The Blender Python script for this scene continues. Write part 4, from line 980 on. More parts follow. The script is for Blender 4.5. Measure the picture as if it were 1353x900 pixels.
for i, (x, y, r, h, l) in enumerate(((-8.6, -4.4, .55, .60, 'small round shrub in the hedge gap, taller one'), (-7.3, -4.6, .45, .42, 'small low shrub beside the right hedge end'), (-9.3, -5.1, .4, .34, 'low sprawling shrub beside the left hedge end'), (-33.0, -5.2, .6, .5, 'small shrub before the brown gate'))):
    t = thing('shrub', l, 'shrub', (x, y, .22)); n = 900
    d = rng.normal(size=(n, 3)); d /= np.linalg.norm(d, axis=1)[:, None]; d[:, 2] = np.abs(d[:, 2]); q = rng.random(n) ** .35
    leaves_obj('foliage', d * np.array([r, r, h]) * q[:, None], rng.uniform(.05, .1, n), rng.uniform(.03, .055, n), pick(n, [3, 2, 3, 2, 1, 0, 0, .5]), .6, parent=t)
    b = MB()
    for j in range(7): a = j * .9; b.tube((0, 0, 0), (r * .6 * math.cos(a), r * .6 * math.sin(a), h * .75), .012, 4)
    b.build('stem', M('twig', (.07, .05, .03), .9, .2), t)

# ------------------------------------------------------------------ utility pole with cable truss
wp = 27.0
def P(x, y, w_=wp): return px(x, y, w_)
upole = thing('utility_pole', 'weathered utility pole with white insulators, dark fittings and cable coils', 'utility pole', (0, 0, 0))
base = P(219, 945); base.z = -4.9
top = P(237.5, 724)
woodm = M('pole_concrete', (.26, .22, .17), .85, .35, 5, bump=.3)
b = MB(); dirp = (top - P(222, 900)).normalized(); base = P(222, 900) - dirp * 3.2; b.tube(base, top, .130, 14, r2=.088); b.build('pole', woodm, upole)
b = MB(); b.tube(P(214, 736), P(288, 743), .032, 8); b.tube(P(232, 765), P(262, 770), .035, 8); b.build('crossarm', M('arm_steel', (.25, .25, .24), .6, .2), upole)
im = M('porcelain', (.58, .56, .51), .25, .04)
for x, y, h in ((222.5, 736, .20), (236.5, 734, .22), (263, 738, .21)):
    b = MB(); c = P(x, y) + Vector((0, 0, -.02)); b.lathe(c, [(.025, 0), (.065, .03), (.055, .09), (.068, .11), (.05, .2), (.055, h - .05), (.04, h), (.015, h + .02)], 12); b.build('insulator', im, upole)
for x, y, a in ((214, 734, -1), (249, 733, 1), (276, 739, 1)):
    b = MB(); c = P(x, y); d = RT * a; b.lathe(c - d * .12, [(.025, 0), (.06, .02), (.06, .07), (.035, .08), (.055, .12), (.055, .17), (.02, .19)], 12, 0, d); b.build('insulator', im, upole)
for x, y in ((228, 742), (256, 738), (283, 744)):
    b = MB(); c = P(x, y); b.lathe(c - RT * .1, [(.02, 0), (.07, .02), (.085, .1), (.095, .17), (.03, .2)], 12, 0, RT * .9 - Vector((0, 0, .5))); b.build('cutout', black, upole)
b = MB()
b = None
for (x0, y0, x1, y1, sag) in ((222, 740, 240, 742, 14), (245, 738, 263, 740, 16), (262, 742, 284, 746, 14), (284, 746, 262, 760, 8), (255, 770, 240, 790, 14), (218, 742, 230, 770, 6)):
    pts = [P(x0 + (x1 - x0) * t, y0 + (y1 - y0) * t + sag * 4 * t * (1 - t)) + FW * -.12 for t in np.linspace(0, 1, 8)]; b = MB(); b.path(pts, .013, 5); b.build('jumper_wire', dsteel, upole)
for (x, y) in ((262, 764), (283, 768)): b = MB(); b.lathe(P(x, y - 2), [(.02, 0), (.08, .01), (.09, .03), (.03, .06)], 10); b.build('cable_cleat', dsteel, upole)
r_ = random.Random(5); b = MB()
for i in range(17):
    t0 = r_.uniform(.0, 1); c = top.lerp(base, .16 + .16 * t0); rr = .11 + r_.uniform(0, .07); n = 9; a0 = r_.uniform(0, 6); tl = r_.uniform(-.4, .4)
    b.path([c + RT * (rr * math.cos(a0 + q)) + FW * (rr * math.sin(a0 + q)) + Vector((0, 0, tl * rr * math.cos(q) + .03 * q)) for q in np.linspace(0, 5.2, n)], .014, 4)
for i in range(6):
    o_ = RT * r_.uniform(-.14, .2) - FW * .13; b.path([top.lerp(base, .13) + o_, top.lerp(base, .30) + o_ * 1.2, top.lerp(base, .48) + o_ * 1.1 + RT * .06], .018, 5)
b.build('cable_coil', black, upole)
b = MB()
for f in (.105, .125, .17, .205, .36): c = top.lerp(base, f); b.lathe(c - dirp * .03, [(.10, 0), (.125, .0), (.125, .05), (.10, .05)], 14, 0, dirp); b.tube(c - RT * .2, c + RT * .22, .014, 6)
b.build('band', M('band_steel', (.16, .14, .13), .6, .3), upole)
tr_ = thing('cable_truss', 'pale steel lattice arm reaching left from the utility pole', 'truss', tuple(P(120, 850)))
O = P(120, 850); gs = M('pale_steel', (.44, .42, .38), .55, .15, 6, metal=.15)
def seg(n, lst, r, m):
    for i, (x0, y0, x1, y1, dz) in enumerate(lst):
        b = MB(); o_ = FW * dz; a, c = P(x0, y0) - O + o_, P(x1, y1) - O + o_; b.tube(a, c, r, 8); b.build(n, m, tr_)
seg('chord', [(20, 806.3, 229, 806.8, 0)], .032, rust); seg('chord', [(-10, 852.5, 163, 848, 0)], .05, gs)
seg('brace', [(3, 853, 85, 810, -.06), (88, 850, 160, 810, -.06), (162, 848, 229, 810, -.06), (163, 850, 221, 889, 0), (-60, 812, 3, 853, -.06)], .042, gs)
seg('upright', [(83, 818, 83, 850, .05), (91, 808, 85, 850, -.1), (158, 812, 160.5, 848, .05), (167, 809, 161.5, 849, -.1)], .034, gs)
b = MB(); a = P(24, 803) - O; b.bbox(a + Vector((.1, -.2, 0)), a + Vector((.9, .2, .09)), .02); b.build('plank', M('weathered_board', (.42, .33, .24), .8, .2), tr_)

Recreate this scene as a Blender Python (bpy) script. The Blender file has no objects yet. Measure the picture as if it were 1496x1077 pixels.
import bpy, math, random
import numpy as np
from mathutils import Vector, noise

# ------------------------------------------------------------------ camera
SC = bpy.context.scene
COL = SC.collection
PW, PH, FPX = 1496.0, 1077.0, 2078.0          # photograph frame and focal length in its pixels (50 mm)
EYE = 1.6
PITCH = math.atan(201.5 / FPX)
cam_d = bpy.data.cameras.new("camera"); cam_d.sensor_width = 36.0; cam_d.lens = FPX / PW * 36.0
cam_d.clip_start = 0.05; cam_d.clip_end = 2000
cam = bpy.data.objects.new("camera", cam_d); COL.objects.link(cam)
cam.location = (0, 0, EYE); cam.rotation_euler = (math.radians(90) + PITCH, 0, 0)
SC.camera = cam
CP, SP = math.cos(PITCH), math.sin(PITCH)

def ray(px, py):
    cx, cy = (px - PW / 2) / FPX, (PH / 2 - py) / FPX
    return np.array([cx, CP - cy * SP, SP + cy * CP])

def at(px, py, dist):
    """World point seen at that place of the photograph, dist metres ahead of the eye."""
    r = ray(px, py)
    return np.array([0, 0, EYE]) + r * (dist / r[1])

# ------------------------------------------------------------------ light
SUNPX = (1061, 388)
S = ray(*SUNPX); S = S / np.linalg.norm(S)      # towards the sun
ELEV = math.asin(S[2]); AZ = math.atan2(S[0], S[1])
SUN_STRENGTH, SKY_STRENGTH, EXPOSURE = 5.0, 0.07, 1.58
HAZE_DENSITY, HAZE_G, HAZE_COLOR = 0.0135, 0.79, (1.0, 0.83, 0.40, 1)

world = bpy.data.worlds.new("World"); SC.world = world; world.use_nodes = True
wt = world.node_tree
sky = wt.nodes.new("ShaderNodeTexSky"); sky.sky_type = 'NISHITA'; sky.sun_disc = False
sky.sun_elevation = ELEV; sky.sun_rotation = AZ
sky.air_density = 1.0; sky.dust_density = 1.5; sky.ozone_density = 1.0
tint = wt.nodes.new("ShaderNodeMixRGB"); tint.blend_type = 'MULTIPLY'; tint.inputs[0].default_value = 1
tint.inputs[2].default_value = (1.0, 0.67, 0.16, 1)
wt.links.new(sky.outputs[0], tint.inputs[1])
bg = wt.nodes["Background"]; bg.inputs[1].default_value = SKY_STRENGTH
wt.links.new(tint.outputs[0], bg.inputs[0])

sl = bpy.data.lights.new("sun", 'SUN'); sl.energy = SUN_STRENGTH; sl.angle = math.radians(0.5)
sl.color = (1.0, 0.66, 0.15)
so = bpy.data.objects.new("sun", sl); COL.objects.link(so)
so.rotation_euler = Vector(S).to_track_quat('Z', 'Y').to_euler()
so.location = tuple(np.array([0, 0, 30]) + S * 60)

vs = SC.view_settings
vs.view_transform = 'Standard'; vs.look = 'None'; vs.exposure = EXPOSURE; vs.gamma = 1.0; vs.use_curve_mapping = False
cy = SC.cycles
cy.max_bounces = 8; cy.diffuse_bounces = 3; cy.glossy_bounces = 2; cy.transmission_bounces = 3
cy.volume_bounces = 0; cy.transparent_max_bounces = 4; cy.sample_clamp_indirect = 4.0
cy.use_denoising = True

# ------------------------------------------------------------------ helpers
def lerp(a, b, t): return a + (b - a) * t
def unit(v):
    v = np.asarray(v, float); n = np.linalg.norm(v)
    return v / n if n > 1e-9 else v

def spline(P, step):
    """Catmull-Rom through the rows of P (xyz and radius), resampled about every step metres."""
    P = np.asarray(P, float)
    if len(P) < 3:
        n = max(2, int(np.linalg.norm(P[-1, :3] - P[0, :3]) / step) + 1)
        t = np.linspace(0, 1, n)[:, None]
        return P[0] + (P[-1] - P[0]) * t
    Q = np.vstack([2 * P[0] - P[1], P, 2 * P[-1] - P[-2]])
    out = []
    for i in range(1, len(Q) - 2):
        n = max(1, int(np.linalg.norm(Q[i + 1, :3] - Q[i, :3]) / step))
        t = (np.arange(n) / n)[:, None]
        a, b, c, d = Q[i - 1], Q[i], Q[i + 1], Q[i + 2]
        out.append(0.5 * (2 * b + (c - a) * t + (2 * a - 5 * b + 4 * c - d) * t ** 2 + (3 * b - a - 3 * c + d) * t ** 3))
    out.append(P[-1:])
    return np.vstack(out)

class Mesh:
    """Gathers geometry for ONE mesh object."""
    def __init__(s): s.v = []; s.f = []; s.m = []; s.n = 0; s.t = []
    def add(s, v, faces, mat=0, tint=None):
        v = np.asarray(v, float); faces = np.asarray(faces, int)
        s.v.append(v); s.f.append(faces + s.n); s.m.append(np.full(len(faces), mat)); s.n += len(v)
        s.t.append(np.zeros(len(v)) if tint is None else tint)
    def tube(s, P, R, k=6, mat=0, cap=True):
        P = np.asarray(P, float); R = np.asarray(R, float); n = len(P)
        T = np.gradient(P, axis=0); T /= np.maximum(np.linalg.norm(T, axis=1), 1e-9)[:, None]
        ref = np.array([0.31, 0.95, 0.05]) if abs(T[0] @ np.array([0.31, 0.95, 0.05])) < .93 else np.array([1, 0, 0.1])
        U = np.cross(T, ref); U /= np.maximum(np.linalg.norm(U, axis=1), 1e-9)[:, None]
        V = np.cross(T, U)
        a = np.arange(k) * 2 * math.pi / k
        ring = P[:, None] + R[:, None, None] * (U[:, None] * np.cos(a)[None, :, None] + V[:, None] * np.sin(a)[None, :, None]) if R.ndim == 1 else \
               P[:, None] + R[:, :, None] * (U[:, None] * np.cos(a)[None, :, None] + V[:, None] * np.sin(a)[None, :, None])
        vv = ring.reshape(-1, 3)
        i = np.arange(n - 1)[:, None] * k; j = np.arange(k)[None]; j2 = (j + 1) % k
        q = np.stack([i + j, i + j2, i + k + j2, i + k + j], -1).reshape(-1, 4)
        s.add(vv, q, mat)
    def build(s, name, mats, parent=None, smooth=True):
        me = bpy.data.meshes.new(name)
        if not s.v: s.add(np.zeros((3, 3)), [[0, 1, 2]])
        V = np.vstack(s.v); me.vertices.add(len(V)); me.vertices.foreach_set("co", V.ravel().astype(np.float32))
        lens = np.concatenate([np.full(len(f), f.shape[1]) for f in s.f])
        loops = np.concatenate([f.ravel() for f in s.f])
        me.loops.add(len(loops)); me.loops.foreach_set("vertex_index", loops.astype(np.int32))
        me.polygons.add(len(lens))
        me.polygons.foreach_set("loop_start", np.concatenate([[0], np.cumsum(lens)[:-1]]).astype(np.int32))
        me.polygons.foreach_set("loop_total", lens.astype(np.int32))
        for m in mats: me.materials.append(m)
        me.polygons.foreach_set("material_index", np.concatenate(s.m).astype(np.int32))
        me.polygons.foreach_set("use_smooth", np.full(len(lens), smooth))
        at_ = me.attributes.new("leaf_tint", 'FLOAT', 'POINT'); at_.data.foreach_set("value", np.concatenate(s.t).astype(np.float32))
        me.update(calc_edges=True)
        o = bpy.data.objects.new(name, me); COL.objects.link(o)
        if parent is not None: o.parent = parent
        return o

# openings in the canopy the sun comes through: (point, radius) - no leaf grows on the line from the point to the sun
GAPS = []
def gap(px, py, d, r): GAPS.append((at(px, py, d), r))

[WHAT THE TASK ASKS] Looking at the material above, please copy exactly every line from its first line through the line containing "b.build('stem', M('twig', (.07, .05, .03), .9, .2), t)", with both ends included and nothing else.

[REPLY]
The Blender Python script for this scene continues. Write part 4, from line 980 on. More parts follow. The script is for Blender 4.5. Measure the picture as if it were 1353x900 pixels.
for i, (x, y, r, h, l) in enumerate(((-8.6, -4.4, .55, .60, 'small round shrub in the hedge gap, taller one'), (-7.3, -4.6, .45, .42, 'small low shrub beside the right hedge end'), (-9.3, -5.1, .4, .34, 'low sprawling shrub beside the left hedge end'), (-33.0, -5.2, .6, .5, 'small shrub before the brown gate'))):
    t = thing('shrub', l, 'shrub', (x, y, .22)); n = 900
    d = rng.normal(size=(n, 3)); d /= np.linalg.norm(d, axis=1)[:, None]; d[:, 2] = np.abs(d[:, 2]); q = rng.random(n) ** .35
    leaves_obj('foliage', d * np.array([r, r, h]) * q[:, None], rng.uniform(.05, .1, n), rng.uniform(.03, .055, n), pick(n, [3, 2, 3, 2, 1, 0, 0, .5]), .6, parent=t)
    b = MB()
    for j in range(7): a = j * .9; b.tube((0, 0, 0), (r * .6 * math.cos(a), r * .6 * math.sin(a), h * .75), .012, 4)
    b.build('stem', M('twig', (.07, .05, .03), .9, .2), t)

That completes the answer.